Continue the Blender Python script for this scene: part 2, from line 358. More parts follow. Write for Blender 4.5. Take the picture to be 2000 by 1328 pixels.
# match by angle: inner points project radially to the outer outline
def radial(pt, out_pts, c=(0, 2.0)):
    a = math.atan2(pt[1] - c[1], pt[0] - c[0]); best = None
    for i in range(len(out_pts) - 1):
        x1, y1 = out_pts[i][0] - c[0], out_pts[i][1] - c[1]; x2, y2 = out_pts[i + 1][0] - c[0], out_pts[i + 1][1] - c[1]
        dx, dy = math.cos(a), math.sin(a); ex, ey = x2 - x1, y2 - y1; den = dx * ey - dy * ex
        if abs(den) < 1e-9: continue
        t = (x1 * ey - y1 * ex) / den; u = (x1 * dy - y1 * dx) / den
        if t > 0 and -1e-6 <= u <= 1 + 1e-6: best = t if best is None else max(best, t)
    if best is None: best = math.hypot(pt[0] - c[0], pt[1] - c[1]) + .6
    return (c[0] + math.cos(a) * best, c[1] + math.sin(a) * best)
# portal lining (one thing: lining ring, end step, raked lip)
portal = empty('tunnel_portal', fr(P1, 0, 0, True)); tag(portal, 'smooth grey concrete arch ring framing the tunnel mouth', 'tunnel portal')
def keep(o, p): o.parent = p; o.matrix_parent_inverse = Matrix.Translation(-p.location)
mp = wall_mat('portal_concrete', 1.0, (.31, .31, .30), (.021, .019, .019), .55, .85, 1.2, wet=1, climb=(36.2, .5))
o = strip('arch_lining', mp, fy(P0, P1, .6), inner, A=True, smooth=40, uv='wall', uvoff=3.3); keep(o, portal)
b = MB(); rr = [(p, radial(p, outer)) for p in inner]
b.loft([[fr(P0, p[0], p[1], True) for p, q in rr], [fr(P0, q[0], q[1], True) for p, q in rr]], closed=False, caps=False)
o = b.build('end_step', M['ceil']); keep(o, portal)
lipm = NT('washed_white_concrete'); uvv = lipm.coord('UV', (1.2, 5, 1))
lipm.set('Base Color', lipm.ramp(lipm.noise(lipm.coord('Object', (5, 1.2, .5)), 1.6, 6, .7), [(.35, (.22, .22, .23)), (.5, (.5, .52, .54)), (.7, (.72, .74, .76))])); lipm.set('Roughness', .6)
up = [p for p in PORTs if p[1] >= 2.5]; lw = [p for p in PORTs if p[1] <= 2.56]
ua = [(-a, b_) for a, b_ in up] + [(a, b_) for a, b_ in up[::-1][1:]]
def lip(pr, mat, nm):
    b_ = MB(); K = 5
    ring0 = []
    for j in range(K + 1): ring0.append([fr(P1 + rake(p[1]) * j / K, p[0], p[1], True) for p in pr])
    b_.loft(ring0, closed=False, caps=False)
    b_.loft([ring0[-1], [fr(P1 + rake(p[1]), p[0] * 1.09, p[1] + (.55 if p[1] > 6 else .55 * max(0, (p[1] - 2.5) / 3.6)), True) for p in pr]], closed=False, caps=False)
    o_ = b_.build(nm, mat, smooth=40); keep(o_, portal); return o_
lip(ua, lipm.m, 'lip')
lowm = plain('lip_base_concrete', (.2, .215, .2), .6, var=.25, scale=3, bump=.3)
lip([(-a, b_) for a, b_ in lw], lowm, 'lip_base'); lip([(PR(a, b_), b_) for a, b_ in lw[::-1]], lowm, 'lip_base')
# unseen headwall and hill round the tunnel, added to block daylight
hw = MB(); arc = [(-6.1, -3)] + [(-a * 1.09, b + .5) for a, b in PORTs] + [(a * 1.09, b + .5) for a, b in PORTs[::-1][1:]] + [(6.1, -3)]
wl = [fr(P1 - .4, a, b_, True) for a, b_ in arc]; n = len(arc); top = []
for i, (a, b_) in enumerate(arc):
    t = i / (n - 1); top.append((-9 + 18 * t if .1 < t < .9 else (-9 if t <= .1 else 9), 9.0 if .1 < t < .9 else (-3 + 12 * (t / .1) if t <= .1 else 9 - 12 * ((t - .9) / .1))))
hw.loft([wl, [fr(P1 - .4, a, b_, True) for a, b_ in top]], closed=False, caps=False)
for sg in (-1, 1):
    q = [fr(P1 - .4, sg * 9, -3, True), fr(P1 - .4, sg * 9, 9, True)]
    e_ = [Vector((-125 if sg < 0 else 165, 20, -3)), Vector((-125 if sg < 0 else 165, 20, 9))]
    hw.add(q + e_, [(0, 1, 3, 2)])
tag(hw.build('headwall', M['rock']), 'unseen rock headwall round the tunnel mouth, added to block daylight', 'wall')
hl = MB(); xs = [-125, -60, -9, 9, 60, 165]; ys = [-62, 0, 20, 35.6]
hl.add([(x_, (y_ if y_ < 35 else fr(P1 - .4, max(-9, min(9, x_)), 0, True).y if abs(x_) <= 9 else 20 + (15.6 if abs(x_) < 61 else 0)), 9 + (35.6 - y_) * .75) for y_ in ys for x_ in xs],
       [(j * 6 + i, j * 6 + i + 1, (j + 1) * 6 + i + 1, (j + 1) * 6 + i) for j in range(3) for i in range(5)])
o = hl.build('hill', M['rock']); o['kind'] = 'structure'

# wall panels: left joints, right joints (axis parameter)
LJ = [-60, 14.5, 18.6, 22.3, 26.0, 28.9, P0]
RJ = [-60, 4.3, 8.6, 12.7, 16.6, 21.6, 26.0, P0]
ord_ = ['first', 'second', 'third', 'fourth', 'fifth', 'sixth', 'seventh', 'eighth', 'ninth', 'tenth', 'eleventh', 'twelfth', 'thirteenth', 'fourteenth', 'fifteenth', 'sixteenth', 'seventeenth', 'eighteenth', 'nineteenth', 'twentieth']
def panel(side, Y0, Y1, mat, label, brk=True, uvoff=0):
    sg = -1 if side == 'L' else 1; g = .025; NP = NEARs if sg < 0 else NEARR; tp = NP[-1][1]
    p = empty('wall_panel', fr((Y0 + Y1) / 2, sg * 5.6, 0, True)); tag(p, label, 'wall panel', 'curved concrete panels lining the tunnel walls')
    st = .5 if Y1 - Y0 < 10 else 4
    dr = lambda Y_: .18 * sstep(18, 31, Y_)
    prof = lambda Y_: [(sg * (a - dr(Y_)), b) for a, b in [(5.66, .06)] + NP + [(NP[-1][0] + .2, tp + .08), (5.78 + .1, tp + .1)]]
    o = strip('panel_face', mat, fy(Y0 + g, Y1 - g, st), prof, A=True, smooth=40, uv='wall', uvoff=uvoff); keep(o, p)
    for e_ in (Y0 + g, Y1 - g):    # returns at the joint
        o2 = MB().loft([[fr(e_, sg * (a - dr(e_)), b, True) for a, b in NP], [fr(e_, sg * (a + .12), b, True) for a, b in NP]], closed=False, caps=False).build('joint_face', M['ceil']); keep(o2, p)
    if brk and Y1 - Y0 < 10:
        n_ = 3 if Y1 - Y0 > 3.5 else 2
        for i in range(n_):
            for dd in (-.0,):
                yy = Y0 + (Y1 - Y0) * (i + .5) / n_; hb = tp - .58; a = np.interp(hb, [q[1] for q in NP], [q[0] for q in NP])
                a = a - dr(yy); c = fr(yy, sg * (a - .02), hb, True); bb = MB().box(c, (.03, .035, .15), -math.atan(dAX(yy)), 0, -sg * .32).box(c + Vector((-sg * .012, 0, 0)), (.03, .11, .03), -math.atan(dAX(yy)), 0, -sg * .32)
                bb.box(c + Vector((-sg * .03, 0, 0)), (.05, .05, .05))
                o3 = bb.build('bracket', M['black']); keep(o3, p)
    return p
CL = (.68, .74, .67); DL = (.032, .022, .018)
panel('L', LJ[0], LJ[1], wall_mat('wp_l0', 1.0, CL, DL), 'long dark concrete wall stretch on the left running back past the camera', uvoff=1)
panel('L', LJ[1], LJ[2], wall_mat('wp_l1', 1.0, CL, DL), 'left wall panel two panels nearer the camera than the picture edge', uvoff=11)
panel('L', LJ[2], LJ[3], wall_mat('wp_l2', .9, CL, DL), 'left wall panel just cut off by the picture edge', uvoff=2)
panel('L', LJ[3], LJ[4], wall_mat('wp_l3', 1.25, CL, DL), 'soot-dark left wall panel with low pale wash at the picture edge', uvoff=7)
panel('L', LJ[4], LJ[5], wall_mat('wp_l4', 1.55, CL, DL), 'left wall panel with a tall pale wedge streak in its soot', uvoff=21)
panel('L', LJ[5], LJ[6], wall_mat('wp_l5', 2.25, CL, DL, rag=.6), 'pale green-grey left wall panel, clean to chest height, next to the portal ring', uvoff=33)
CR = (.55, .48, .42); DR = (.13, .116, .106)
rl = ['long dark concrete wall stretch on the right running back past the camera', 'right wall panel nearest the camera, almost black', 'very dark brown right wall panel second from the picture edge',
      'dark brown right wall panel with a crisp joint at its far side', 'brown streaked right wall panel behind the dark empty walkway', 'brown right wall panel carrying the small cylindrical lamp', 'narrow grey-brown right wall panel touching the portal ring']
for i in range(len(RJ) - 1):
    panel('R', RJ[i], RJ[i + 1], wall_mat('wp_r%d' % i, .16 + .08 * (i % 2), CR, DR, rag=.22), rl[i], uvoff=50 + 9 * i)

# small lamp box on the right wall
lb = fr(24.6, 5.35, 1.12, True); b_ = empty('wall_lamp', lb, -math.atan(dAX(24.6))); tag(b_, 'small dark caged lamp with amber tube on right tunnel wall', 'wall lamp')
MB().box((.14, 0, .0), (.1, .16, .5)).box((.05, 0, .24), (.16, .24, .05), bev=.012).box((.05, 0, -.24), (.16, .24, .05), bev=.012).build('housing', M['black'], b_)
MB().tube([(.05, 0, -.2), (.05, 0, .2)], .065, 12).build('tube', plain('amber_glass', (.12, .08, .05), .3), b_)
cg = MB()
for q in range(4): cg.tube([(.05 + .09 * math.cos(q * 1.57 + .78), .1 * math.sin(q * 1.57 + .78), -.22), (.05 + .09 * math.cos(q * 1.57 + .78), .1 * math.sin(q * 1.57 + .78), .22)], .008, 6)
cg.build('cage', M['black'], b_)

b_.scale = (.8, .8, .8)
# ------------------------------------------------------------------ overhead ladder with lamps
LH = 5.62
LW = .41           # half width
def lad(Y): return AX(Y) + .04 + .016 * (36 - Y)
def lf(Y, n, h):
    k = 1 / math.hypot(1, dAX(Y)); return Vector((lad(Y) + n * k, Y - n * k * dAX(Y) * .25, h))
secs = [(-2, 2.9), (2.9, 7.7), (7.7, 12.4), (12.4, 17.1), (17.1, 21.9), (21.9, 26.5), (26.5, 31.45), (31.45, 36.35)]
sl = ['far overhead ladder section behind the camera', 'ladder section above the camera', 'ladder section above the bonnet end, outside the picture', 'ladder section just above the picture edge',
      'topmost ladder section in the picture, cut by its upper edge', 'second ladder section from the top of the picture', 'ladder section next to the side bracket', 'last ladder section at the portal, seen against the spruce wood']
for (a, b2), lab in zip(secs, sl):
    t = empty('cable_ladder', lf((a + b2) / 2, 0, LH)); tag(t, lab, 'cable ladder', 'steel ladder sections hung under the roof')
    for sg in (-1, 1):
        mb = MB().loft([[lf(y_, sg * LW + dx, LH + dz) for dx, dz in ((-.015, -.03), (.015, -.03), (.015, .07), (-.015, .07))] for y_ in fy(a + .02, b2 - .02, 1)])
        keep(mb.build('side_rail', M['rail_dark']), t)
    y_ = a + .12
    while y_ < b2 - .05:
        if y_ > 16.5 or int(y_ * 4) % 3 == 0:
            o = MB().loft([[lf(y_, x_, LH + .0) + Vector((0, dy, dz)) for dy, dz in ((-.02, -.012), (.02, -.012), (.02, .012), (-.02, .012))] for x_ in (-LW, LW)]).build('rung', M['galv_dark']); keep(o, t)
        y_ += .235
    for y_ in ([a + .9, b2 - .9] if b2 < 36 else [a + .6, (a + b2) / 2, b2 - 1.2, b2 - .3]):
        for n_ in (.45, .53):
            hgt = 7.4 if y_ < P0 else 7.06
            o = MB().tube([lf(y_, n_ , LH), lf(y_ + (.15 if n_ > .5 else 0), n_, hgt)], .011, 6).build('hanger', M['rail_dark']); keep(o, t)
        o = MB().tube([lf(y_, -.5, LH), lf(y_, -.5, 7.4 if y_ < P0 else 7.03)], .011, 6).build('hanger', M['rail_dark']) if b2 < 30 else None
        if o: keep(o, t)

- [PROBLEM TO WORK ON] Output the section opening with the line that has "CR = (.55, .48, .42); DR = (.13, .116, .106)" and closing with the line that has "panel('R', RJ[i], RJ[i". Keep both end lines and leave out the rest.

- [WORKED ANSWER]
CR = (.55, .48, .42); DR = (.13, .116, .106)
rl = ['long dark concrete wall stretch on the right running back past the camera', 'right wall panel nearest the camera, almost black', 'very dark brown right wall panel second from the picture edge',
      'dark brown right wall panel with a crisp joint at its far side', 'brown streaked right wall panel behind the dark empty walkway', 'brown right wall panel carrying the small cylindrical lamp', 'narrow grey-brown right wall panel touching the portal ring']
for i in range(len(RJ) - 1):
    panel('R', RJ[i], RJ[i + 1], wall_mat('wp_r%d' % i, .16 + .08 * (i % 2), CR, DR, rag=.22), rl[i], uvoff=50 + 9 * i)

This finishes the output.